For millennia, the church has absorbed religious movements and enthusiast groups of every sort. The Legion, however, is of another species entirely. It has no charism save for a fraud of a founder. Its relationship with the wider world and with the church is so tainted by corruption and lies that it is difficult to imagine justification for its continuation. That is a call Pope Francis will have to make. Based on the voluminous information about the Legion that has come from many countries, the pope has not, in our view, been well-served by the work of Cardinal Velasio De Paolis, the canon lawyer appointed by Pope Benedict XVI as overseer of the Legion. Some of those who most enabled Maciel to perpetuate his deceptions remain in place, influencing the future life of the organization. The community has never publicly given an accounting for itself or dealt in any meaningful way with its past or the lies with which its members were either knowingly or unwittingly complicit.
On the civil side, the striking pattern of fraudulent fundraising tactics by a religious charity and the bilking of elderly Americans stands out as a matter demanding investigation. Elected officials should be aware by now that Catholics are as outraged as the rest by the scandalous behavior of some of our leaders. If the past is any indication, the revelations that have been forced out of the Legion by legal action are merely the beginning.

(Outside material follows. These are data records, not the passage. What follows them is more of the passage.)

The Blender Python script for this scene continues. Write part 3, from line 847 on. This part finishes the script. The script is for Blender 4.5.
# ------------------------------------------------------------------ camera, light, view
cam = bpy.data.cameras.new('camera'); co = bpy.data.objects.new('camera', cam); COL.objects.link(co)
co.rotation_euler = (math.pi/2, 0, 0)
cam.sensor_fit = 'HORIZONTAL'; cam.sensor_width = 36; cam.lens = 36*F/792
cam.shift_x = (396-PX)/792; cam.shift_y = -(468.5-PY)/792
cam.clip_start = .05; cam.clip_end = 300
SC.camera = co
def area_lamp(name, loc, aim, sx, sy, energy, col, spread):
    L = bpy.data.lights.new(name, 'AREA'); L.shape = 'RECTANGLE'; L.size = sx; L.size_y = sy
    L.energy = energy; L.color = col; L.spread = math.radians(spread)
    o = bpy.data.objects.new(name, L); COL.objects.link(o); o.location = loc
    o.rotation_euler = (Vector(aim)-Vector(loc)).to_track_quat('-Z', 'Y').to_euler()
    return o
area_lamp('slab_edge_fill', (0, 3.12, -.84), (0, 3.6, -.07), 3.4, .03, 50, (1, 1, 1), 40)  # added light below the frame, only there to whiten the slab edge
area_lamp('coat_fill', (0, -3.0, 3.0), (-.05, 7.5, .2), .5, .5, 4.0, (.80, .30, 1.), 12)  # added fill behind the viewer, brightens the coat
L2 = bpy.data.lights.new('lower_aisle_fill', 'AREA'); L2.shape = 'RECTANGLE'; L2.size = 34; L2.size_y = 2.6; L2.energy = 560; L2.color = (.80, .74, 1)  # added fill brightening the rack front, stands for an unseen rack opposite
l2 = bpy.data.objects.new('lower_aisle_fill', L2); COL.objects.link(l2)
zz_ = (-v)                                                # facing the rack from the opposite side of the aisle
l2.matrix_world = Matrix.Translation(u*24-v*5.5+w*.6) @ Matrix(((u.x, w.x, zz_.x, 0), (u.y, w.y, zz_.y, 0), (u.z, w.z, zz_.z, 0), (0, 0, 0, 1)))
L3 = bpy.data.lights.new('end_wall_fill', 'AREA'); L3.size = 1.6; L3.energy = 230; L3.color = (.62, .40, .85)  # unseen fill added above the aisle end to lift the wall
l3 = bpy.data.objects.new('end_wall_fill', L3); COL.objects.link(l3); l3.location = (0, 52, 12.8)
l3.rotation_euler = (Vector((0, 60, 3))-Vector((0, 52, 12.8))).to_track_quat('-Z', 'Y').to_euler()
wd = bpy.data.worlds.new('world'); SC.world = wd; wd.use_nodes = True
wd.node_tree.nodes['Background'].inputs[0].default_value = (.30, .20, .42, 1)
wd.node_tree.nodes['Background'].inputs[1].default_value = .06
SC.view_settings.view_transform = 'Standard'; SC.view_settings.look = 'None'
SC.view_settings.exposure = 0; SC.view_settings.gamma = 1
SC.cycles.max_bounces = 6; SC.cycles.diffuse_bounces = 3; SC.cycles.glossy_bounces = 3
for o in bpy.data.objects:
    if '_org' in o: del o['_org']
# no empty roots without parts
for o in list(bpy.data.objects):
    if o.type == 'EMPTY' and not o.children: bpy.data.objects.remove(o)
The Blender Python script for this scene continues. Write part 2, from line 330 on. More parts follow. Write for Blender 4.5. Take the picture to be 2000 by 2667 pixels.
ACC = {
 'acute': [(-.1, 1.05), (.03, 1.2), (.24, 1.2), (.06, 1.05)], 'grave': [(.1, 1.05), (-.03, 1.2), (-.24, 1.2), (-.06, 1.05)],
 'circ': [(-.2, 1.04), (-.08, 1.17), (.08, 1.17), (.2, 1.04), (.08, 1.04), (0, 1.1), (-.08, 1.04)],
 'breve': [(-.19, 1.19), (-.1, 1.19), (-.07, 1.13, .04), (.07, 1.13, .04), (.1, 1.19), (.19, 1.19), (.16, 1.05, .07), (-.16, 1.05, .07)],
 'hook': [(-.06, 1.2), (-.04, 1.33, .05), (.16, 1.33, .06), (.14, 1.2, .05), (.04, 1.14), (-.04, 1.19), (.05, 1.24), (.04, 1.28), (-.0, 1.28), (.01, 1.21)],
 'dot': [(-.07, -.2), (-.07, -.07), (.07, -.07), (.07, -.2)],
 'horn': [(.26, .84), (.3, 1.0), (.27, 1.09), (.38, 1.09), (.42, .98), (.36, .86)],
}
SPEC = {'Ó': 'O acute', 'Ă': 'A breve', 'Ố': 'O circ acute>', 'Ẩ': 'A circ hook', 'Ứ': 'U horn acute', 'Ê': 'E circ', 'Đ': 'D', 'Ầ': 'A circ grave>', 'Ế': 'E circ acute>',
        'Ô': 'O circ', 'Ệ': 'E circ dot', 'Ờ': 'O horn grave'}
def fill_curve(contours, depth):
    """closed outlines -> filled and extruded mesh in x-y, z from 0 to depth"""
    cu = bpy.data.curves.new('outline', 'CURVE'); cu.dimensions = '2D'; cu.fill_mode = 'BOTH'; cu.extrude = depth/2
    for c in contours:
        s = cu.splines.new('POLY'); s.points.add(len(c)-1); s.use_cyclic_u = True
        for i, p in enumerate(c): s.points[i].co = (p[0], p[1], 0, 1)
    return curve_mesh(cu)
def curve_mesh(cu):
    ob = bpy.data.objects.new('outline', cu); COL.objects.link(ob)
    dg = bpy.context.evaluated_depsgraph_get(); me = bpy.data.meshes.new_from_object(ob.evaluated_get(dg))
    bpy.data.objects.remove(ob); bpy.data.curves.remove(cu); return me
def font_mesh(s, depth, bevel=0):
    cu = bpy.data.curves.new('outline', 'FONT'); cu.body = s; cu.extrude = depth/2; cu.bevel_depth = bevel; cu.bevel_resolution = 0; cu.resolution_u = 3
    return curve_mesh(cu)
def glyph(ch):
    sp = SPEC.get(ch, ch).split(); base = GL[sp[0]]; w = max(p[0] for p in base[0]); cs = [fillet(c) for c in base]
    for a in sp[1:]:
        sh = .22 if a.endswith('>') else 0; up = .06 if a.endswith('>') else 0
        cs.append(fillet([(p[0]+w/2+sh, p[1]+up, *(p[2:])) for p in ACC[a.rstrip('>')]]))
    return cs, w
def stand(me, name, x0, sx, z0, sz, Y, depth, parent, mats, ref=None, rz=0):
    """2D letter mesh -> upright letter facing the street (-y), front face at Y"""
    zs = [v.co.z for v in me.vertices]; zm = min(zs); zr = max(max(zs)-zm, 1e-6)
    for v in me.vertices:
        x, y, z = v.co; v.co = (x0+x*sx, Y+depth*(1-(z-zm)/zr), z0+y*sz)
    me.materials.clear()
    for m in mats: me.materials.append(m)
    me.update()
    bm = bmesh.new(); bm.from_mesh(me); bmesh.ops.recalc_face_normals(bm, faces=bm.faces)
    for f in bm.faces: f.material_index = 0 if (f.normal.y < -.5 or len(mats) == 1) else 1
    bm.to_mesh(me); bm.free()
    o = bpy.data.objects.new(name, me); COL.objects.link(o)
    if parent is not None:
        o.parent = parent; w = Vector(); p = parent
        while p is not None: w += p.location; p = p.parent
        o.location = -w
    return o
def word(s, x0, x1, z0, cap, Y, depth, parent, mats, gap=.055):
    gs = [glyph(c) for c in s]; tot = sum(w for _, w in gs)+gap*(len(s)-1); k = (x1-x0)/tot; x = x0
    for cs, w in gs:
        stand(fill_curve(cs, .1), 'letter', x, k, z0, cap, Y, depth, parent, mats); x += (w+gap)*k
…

An investigation by law enforcement authority with subpoena powers would have a far greater chance of uncovering the truth of this outfit than Vatican authorities' still largely secretive steps. We know enough in this instance to say that a criminal investigation could not be construed as an anti-Catholic activity. It is, quite to the contrary, a public act for the common good. The Legion sought favor with the wider community, sought its trust and resources, by trading on an image that was light years from the truth.
We deserve to know how the Legion's duplicity went unchecked for so long and how far such institutional behavior reached. How many others were deceived? We know from past experience that getting full accounts of the criminal activity of church leaders is only possible when civil authorities intervene with the power to demand evidence and testimony. The Legion has provided abundant reason for such intervention. We call on the Rhode Island attorney general to open a criminal investigation of the Legion of Christ.